The Registry of What?
After a week of disappointing speeches at the United Nations, each – Obama, Abbas, Netanyahu – distinctly graceless, plus a debate of nine would-be Republican presidential nominees, including Doc Gingrich, Grumpy Ron Paul, Dopey Michelle Bachmann, Sneezy Santorum and Happy Herman Cain and five more dwarfs (but no Bashful), to say nothing of the slide in the market, it seems to me time for a bit of a break. I did not suppose that the Massachusetts Registry of Motor Vehicles would provide the respite, but so it was, for it was the RMV that presented me with a glimpse of post-modern culture.
I had occasion to renew my driver’s license the other day, and since I found myself in the neighborhood of one of their offices, I chose to present myself in person rather than manage the process on line. Here, dear reader, is an excerpt from the application that was handed me: “Check here,” we’re instructed, “if your name has changed.” “Check here,” it goes on to say, “if your mailing address has changed.” And then, “Check here if your residential address has changed.” So far, so good, yes? Finally, “Check here if sex has changed. Note: Additional documentation may be required.”
Now at first blush (and the choice of that word is quite deliberate), one is taken aback. Can it be that the number of people whose sex has changed warrants a separate line? But then: How thoughtful of the Registry, since any oral interchange between applicant and clerk on the matter at hand might well be a tad awkward. So even if the number be small, why not avoid the potential embarrassment (more likely the clerk’s than the applicant’s)?

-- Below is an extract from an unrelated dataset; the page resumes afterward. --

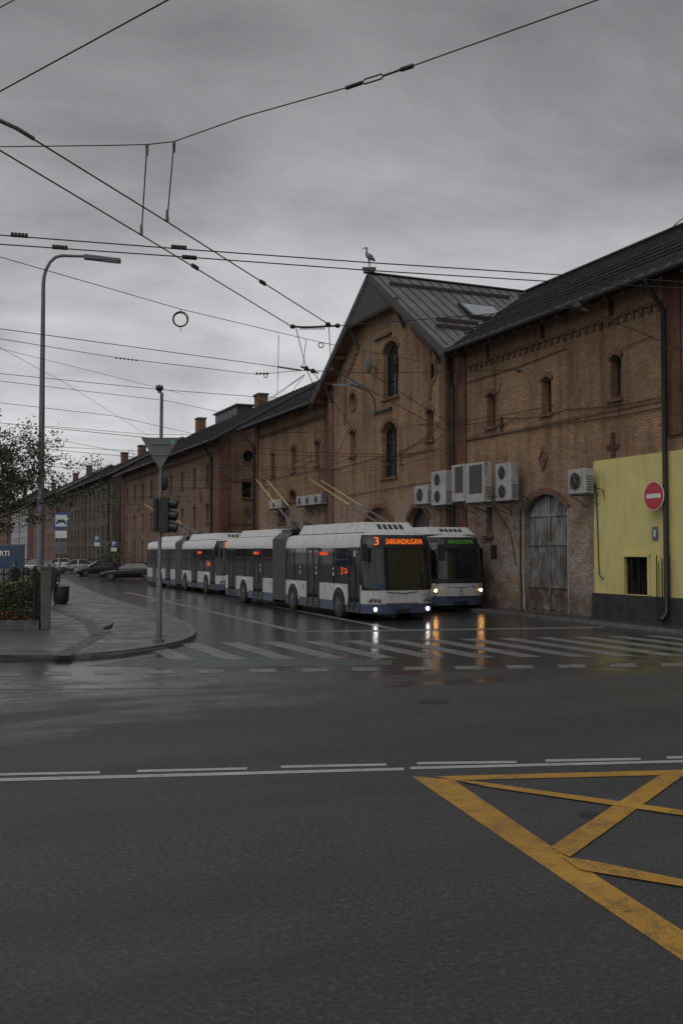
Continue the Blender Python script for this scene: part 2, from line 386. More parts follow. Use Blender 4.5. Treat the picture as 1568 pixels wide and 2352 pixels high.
def wall(mw, mg, P, outer, ops, mat, depth=.32, trim=None, sill=True):
    polys = [[Vector((a, z, 0)) for a, z in outer]]
    hs = [hole(o) for o in ops]
    for h in hs: polys.append([Vector((a, z, 0)) for a, z in h])
    flat = [v for p in polys for v in p]
    for t in tessellate_polygon(polys): mw.face([P(flat[i].x, flat[i].y) for i in t], mat)
    for o, h in zip(ops, hs):
        n = len(h)
        for i in range(n):
            (a, z), (b, y) = h[i], h[(i+1) % n]; mw.face([P(a, z), P(b, y), P(b, y, depth), P(a, z, depth)], o.get('rev', mat))
        mg.face([P(a, z, depth) for a, z in h], o.get('glass', GLS))
        if o.get('frame'):
            fm = o.get('fm', BLK); a, w, z0, z1 = o['a'], o['w'], o['z0'], o['z1']
            pbox(mg, P, a-.03, a+.03, z0, z1-.02, depth-.06, depth-.01, fm)
            for k in (.33, .62): pbox(mg, P, a-w/2, a+w/2, z0+(z1-z0)*k-.025, z0+(z1-z0)*k+.025, depth-.065, depth-.012, fm)
            for e in (-1, 1): pbox(mg, P, a+e*(w/2-.035)-.035, a+e*(w/2-.035)+.035, z0, z1-.3*w, depth-.07, depth-.015, fm)
        if trim and o['s'] != 'rect':
            th = o.get('tw', .2)
            ca = o['a']; rng_ = range(2, n-1) if o['s'] == 'arch' else range(n)
            zc = o['z1']-o['w']*.6 if o['s'] == 'arch' else (o['z0']+o['z1'])/2
            def out(q):
                dx, dz = q[0]-ca, q[1]-zc; l = math.hypot(dx, dz) or 1; return (q[0]+dx/l*th, q[1]+dz/l*th)
            for i in rng_:
                p, q = h[i], h[(i+1) % n]; po, qo = out(p), out(q)
                mw.face([P(p[0], p[1], -.05), P(q[0], q[1], -.05), P(qo[0], qo[1], -.05), P(po[0], po[1], -.05)], trim)
                mw.face([P(po[0], po[1], -.05), P(qo[0], qo[1], -.05), P(qo[0], qo[1], 0), P(po[0], po[1], 0)], trim)
                mw.face([P(p[0], p[1], -.05), P(q[0], q[1], -.05), P(q[0], q[1], .0), P(p[0], p[1], 0)], trim)
        if sill and o['s'] != 'round' and o['z0'] > 1:
            pbox(mw, P, o['a']-o['w']/2-.12, o['a']+o['w']/2+.12, o['z0']-.12, o['z0']-.003, -.12, .05, trim or mat)
def opx(px0, py0, px1, py1, s='arch', X=WX, **k):
    c = (px0+px1)/2; a0, a1 = onx(px0, py0, X).y, onx(px1, py0, X).y
    d = dict(a=(a0+a1)/2, w=abs(a1-a0), z1=onx(c, py0, X).z, z0=onx(c, py1, X).z, s=s); d.update(k); return d
def corbel(m, P, a0, a1, z, mat, step=.42):
    pbox(m, P, a0, a1, z+.12, z+.22, -.10, -.002, mat)
    a = a0+.1
    while a < a1-.2:
        pbox(m, P, a, a+.16, z-.10, z+.118, -.07, -.002, mat); a += step
EX, EZ, RX, RZ = 20.67, 11.0, 30.0, 16.3
def roofz(X): return EZ+(X-EX)/(RX-EX)*(RZ-EZ)

# ------------------------------------------------------------------ warehouse 1 (cross-gabled)
B1 = empty('brick_warehouse')
mw, mg = M(), M()
YC, HW, WHW, TX = 45.0, 7.8, 6.8, 21.33
door = opx(1200, 1132, 1303, 1415, 'arch', rise=.22, glass=DOORB); door['z0'] = .12
opsR = [opx(1400, 815, 1424, 915, tw=.2), opx(1243, 865, 1265, 950, tw=.18), opx(1118, 902, 1136, 980, tw=.18),
        opx(1395, 682, 1408, 735, 'rect'), opx(1240, 742, 1250, 780, 'rect'), opx(1115, 793, 1123, 825, 'rect'), opx(1116, 1165, 1130, 1230, 'rect'), door]
for yy in (20.5, 16, 11): opsR.append(dict(a=yy, w=.6, z0=7.3, z1=9.2, s='arch'))
wall(mw, mg, pX(WX), [(4, 0), (38.2, 0), (38.2, 11.33), (4, 11.33)], opsR, TAN, trim=TRM)
opsL = [opx(623, 1040, 631, 1090), opx(669, 1025, 679, 1082), opx(723, 1012, 734, 1068), opx(640, 1150, 655, 1200, 'rect'), opx(665, 1125, 679, 1150, 'arch')]
wall(mw, mg, pX(WX), [(51.8, 0), (66.2, 0), (66.2, 11.33), (51.8, 11.33)], opsL, TAN, trim=TRM)
opsT = [opx(880, 783, 915, 912, X=TX, frame=1, tw=.2), opx(877, 968, 911, 1096, X=TX, frame=1, tw=.2),
        opx(980, 940, 995, 1010, X=TX), opx(804, 988, 816, 1048, X=TX), opx(983, 834, 999, 874, 'round', X=TX), opx(804, 902, 817, 938, 'round', X=TX),
        opx(835, 1165, 905, 1330, X=TX, glass=SOF), opx(935, 1165, 985, 1330, X=TX, glass=BLK)]
a0, a1 = YC-WHW, YC+WHW
zt = RZ-(RZ-EZ)*WHW/HW-.28
wall(mw, mg, pX(TX), [(a0, 0), (a1, 0), (a1, zt), (YC, RZ-.28), (a0, zt)], opsT, TAN, trim=TRM)
for a in (a0, a1): mw.face([(TX, a, 0), (WX+.3, a, 0), (WX+.3, a, zt), (TX, a, zt)], RED)
for c in (a0+.02, a1-.62): pbox(mw, pX(TX), c, c+.6, 0, zt-.05, -.10, -.002, TRM)
pbox(mw, pX(WX), 37.1, 37.7, 0, 11.2, -.09, -.002, RED)
for c in (24.0, 65.4, 52.4): pbox(mw, pX(WX), c, c+.75, 0 if c > 30 else 6, 11.2, -.09, -.002, RED)
corbel(mw, pX(WX), 24.8, 37.05, 10.15, TRM); corbel(mw, pX(WX), 4, 23.9, 10.15, TRM); corbel(mw, pX(WX), 53.2, 65.3, 10.15, TRM)
pbox(mw, pX(WX), 24.8, 37.05, 7.12, 7.2, -.04, -.002, TRM)
for s in (-1, 1):
    b = YC-.3+s*3.2
    for k in range(6): pbox(mw, pX(TX), b-s*0-.16+s*k*.28, b+.16+s*k*.28, 13.0-k*.22-.18, 13.0-k*.22+.1, -.07, -.002, TRM)
    e = b+s*6*.28
    pbox(mw, pX(TX), e-.16, e+.14, 9.3, 11.75, -.07, -.002, TRM)
for z, hw_ in ((13.05, .95), (9.35, .95)):
    pbox(mw, pX(TX), YC-.3-hw_, YC-.3+hw_, z, z+.10, -.14, -.002, BLK)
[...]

On closer reading, however, the issue becomes more complicated. Note the subtle shift in wording: With regard to name, we’re asked whether “your” name has changed, but with regard to sex, the pronoun is omitted, and we’re asked simply whether “sex has changed.” Which question, I am bound to say, seems to me an invasion of privacy, the more so since we’re then warned that “additional documentation may be required.” Unless, of course, the Registry is offering counseling on the side. And why not? We can register to vote at the Registry, even though voting has no intrinsic relationship to driving. Why not imagine an array of ancillary services, including comfort and counseling in the event that “sex has changed?”
But wait: sometimes sex changes for the better. Ah, that could well be what the Commonwealth wants to know, the kind of information it could then include in its efforts to attract tourism and business. “Come to Massachusetts, where sex is better!” Or: “Need a change (if you know what we mean)? Come to Massachusetts!” Or maybe it’s social scientists who want the data, hoping they can then do correlations between changes in sex and changes in, say, the performance of the stock market or video rentals, not to mention Viagra sales.
But let’s revert to the original assumption, that the item means to learn not whether our sex has changed, but whether our gender has changed. That would seem to be a fairly straightforward inquiry – except that it is not always clear what we mean by “change.”
For example: There must be an equivalent of a Registry of Motor Vehicles in Israel. If there is, and if its officials are at all punctilious, then their problem with this matter of sex change turns out to be rather more involved than our own. For in Israel, sex change has been employed as a tool of diplomacy and even national security. Take the case of Ehud Barak, Israel’s erstwhile prime minister – who, back when he was a distinguished commando in the Israel Defense Forces, famously entered Beirut disguised as – you guessed it, a woman. (Could this by what they mean when they call him “Israel’s most decorated soldier?”)
And now suppose that the Beirut escapade happened in the very year in which Mr. Barak’s driver’s license was up for renewal. To perjure himself, or to “fess up” – and thereby risk breaching what was still a closely guarded secret? To try to finesse the matter by winking at the clerk? I don’t think so, not under these ambiguous circumstances.
Oh well. The Registry’s plainly trying. After all, in a stodgier and rather more inquisitorial era, they might have asked, “Referring to your most recent driver’s license, are you now of the same gender which is therein specified? If not: Which gender best describes you today? And: Please be sure to report to the Registry within 30 days any future change in your gender.”
The truth is, of course, that the Department of Motor Vehicles of the Commonwealth of Massachusetts, however curious the wording of its license renewal application, is to be congratulated for its effort to accommodate transsexuals, whose special circumstances are far more often entirely ignored by government agencies. My mild spoof of and commentary on the Registry’s language do not gainsay my respect for and hearty endorsement of what they have tried to accomplish.